The K20D is a great camera!

"Don't always upgrade"

By PF Staff in Influential Photo Gear on Mar 6, 2013
The K20D is a great camera!

Having recently purchased my shiny new Pentax K-5 (and loving it) and having a read through some recent blog posts about past cameras, I was having a think about previous cameras I have had.

It started with a completely impulsive purchase. I knew I wanted something better than a point’n’shoot, but had no idea what. I had never really been that "into" photography, but my late Father had been and so has/was a lot of my family. I wondered down to the local Good Guys and had a look at what they had. To keep it under $1000 the K100D seemed to offer the best bang-for-buck (going by the features listed on the little tickets). I also remembered vaguely that my Father used to have a Pentax film camera (no idea what mind you) so that was enough for me. I laid down my money and headed home with a K100D twin lens kit. But sadly I never really found the motivation to learn it properly. It got pulled out a few times to play with and got used to take photos at a couple of parties.
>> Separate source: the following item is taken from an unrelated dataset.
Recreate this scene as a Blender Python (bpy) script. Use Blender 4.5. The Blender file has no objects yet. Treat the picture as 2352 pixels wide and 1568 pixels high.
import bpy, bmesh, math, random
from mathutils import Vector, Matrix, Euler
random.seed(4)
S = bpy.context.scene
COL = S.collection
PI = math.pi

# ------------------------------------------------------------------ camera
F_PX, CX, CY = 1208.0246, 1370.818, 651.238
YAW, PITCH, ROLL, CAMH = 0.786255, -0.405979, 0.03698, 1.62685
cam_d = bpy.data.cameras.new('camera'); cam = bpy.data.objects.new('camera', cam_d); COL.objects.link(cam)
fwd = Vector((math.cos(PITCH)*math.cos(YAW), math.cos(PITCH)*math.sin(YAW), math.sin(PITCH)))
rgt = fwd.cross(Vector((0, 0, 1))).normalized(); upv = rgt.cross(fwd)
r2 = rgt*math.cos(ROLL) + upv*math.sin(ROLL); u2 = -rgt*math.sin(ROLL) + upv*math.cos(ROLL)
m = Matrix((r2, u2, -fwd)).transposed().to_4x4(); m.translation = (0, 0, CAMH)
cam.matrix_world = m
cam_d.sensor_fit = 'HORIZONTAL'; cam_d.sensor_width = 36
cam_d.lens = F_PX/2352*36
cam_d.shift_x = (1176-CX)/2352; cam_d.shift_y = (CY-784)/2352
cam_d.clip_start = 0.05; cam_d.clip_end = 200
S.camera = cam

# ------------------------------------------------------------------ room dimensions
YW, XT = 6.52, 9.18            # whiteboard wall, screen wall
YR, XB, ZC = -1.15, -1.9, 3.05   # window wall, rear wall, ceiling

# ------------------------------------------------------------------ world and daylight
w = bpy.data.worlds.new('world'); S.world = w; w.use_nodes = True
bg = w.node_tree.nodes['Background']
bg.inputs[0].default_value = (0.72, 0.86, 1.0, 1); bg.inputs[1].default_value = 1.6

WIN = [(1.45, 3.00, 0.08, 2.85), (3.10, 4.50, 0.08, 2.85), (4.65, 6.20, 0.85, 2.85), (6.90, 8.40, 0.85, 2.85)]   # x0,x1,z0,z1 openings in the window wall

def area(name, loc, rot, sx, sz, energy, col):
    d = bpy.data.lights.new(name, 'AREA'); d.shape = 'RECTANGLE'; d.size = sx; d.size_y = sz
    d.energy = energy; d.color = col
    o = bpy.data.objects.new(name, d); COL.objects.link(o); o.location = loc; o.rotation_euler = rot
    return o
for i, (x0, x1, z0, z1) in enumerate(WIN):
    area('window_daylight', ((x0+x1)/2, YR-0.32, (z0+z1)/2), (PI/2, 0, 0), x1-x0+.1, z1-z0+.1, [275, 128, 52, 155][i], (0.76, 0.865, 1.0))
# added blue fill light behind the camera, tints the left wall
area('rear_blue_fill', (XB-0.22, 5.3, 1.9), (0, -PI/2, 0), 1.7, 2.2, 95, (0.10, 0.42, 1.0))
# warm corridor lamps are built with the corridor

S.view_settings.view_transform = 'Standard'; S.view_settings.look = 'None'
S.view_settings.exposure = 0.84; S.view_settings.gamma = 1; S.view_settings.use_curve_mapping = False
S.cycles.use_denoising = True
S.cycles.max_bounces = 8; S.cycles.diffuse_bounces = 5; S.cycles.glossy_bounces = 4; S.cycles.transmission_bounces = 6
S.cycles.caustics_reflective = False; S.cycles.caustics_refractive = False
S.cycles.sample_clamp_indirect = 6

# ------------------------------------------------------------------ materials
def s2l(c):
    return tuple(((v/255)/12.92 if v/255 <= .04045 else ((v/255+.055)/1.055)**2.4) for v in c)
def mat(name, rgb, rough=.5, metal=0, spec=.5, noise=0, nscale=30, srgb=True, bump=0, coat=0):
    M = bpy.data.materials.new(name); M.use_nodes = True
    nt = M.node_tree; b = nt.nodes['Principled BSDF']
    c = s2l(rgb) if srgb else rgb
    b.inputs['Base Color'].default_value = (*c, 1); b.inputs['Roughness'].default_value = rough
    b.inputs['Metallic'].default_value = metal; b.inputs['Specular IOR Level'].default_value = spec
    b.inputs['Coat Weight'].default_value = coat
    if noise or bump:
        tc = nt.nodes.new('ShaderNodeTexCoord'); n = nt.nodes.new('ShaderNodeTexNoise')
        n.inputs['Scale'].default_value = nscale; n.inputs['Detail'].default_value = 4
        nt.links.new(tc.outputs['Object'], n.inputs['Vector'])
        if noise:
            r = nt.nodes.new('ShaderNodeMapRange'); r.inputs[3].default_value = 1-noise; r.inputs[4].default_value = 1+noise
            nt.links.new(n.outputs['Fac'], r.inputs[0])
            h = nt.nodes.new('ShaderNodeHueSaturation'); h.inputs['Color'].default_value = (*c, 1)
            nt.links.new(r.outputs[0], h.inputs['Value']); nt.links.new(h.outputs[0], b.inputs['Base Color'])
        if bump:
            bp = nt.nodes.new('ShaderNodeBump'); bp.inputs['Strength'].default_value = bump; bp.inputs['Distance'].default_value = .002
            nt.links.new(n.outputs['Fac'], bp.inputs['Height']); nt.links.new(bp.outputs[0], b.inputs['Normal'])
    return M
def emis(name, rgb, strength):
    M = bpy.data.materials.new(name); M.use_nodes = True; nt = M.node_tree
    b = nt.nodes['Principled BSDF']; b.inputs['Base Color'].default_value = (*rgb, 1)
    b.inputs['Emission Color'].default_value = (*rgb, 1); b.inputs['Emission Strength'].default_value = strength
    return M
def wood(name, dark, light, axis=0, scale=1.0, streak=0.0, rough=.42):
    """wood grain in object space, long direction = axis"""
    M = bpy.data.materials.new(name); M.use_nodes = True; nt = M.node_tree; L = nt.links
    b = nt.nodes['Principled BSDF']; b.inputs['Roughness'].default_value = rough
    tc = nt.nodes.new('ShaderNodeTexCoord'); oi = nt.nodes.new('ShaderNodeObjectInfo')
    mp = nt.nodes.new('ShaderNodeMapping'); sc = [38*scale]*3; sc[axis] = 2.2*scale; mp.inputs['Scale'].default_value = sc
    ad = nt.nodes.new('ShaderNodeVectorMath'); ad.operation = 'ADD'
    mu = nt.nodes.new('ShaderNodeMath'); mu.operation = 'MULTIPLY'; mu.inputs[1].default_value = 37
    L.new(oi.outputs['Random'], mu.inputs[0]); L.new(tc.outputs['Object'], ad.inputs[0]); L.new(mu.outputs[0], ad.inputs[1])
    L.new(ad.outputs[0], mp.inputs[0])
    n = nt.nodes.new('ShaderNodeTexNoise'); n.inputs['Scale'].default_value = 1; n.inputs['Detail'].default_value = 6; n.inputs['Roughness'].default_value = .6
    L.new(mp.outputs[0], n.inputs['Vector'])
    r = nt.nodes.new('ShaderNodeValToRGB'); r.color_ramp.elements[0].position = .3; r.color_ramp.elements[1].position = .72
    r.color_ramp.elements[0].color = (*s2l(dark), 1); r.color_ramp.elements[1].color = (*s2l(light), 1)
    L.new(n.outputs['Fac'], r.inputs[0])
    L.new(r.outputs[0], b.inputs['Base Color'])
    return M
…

But nothing ever exciting (or any good for that matter). That was about 4 years ago.

Then I was chatting to a mate of mine who turned out to be a Pentax user; OzAdr1an. He got me interested again so as a present to myself I found a very nice, low shutter count Samsung GX20 locally on eBay. The GX20 is the clone of the Pentax K20D, which Samsung and Pentax collaborated on.


This new camera was a marvel. It felt like a real camera. It behaved like a real camera. And it took a glorious photo without even really trying.  The next step was to learn and make myself get out there with my new prize. So I enrolled in a beginners DSLR course at a local community group and spent 6 Saturday mornings in a row learning and practicing. I loved it and felt that I was really getting somewhere with results improving every week and learning more and more about what my GX20 was capable of.

Samsung GX20 / Pentax K20D


But this is where the title of this post comes into it. Even by the time I got the GX20, the K-5 was out and still the K-7 in between. And I’m way too much of a tech head to not have the latest and greatest or at least as close as I can get (says I with an iPhone 5, iPad 4, and the latest Macbook Pro). When a well-priced K-7 appeared on eBay I couldn’t help myself, but I needed to sell the GX20 to fund it. With the sale of the GX20 lined up with a friend, I got the K-7. Now, I’m not saying the K-7 was a disappointment, but it kind of felt they tried (not always successfully) to implement some new technologies (eg. video) with the sacrifice of fully refined actual camera. Adrian was trying to introduce me to flash photography and I wanted to learn some night time stuff; so I kept bumping into issues with the noisy high ISO. It still served me well for about 2 years and I took some great photos with it and learnt a lot. But I just couldn’t see where the money I had spent on upgrading had gone. In hindsight, I should have kept the GX20; it was a spectacular camera.

But now I have the K-5 and I couldn’t be happier. It feels like the camera the K-7 should have/could have been. And I am much looking forward to my future with this wonderful machine.